クラウドワークスでは、仕事情報やワーカー情報、レコメンド情報を Elasticsearch に投入しており、障害が起こると会員、非会員問わずサービス運用上多大な影響がでます。 しかし、現状 Elasticsearch を専門に管理しているエンジニアはおらず EOL の時期が来ると持ち回りで対応を行うことになっています。

以前もバージョンアップについてエンジニアブログの方で取り上げたので気になる方は以下をご参照下さい。

今回は 7.5 系から対応開始時点(2021 年 4 月)での最新となる 7.12 系まで上げましたが、マイナーバージョンのアップデートということもあって過去のアップデートと比較して修正する点がほとんどなかったのが幸いでした。

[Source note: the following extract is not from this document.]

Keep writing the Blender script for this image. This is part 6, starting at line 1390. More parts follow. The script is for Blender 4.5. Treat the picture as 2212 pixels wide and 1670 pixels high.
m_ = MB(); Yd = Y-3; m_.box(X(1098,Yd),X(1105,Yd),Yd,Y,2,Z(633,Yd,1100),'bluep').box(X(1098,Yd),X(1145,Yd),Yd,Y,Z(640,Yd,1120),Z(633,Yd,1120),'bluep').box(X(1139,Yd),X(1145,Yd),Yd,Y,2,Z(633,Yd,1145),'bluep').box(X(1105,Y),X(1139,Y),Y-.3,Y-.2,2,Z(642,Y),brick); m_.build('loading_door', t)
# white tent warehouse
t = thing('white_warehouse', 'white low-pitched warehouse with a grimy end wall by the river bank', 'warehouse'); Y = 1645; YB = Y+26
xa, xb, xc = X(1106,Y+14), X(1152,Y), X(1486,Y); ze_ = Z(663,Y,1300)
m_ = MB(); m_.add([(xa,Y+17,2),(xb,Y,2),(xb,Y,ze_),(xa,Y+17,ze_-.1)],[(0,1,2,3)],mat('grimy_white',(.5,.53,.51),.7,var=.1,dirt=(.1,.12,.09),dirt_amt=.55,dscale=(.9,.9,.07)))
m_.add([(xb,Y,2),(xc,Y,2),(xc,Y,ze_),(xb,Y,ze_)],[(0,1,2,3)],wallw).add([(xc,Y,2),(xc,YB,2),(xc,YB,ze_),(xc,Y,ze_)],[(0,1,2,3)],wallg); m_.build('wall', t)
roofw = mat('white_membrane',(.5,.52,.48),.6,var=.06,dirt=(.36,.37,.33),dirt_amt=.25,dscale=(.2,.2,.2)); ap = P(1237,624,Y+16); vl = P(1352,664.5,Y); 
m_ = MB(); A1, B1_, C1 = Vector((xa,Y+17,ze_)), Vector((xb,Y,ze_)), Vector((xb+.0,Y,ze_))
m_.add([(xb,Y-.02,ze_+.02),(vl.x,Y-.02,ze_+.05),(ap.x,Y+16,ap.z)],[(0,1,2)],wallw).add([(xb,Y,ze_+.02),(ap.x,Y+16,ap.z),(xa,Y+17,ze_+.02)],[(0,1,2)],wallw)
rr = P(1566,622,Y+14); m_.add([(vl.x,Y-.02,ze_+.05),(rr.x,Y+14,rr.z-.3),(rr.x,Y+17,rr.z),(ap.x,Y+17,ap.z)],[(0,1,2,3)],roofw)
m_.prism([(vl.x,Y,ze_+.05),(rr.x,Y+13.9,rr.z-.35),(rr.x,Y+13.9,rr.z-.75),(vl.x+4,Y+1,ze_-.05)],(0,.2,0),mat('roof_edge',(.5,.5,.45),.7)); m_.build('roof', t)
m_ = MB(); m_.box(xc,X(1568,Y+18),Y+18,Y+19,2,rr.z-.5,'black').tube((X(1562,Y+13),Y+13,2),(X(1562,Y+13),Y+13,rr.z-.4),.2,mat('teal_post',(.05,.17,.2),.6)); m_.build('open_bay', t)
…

対応として一番大きかったのが、Elasticsearch を操作するために必要な gem である elasticsearch-ruby が他の API 系 gem でも使っている Faraday に依存しており、 elasticsearch-ruby 7.12 に上げるためには Faraday のメジャーバージョンを 1 系に上げる必要があったことです。 他の gem との依存関係や影響範囲を調べて整合性を担保するのはコストが高く、モノリシックな規模の大きなサービスは管理が楽である反面意図しないところでバグが発生する危険性があることを再認識しました。

次回の対応は 8 系が出てからになると思いますが、メジャーアップデートは破壊的変更が怖い反面新機能やパフォーマンス向上などが見込めるので楽しみです。

その他にやったこと

先述のもの以外にも、細かいことを対応してきました。 小さなことですが、今振り返ってみるとエンジニアのコンテキストスイッチの減少など大きな効果を実感しています。

  • Ruby on Rails で使用している gem を日々更新
  • エラー通知の管理
    • 一部エラー通知内容の棚卸し
    • 本当に必要なエラーのみを通知するように改修
  • 機能の剪定
    • 機能の存続価値を見直し
    • 関連コードの削除
    • 関連データの削除
    • プロダクトをシンプルに保つ
  • 銀行とその支店情報の最新化の効率化
    • 統廃合情報などをエンジニアが手動で登録していた
    • 誰でも簡単に最新の情報に更新できるようにデータ登録機能を開発
  • 持続的な不正利用に対する取り組み
  • ルーズボールの対応
    • これまで手をつけらていなかった小さな改善

振り返ってみて

改めて多くの改善を行ってきたのだと感慨深いです。 今後、15年20年とサービスを続けていくための取り組みを続けていきたいと思います。